Roberts’ exoneration is the third of 2024.

Kerry Max Cook was exonerated in June for the 1977 murder of Linda Jo Edwards, who was found dead in her apartment in Tyler, Texas. The Texas Court of Criminal Appeals declared Cook innocent of the crime for which he has spent nearly 20 years on death row.

In February, meanwhile, Daniel Gwynn had charges of first-degree murder, arson, and aggravated assault that resulted in a death sentence dismissed. His sentence was related to the 1994 death of Marsha Smith, who was killed in a fire in west Philadelphia.

The tracking of exonerations dates back to 1973 because that was the year after the Supreme Court’s Furman v. Georgia ruling, which ruled that the death penalty is unconstitutional when it is imposed in an arbitrary and capricious manner that leads to discriminatory results.
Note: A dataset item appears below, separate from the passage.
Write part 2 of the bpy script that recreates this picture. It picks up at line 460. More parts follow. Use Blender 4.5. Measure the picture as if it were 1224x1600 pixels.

The 200 exonerations that have taken place since are across 30 states. Florida has the most exonerations of any state with 30, followed by Illinois with 22, and Texas with 18. Six other states – Pennsylvania, North Carolina, Louisiana, Oklahoma, Ohio, and Arizona – have more than 10 exonerations.

Vaillancourt Murphy argues the number of exonerations shows just how flawed the system is.

“The only way to ensure that we do not execute innocent people is to end the irreparably broken system of capital punishment in our country,” Vaillancourt Murphy said.

There are currently 2,244 prisoners on death row in the United States. California has the highest number of those, with 641. Although, California Gov. Gavin Newsom has had a moratorium on the death penalty in place since 2019. The other states with the highest number of death row inmates are Florida and Texas, with 294 and 181, respectively.

“As Catholics, we know that every person is sacred, endowed with an inherent dignity that can never be lost, regardless of the harm one may have suffered or caused,” Vaillancourt Murphy said. “It’s time to end the death penalty, once and for all.”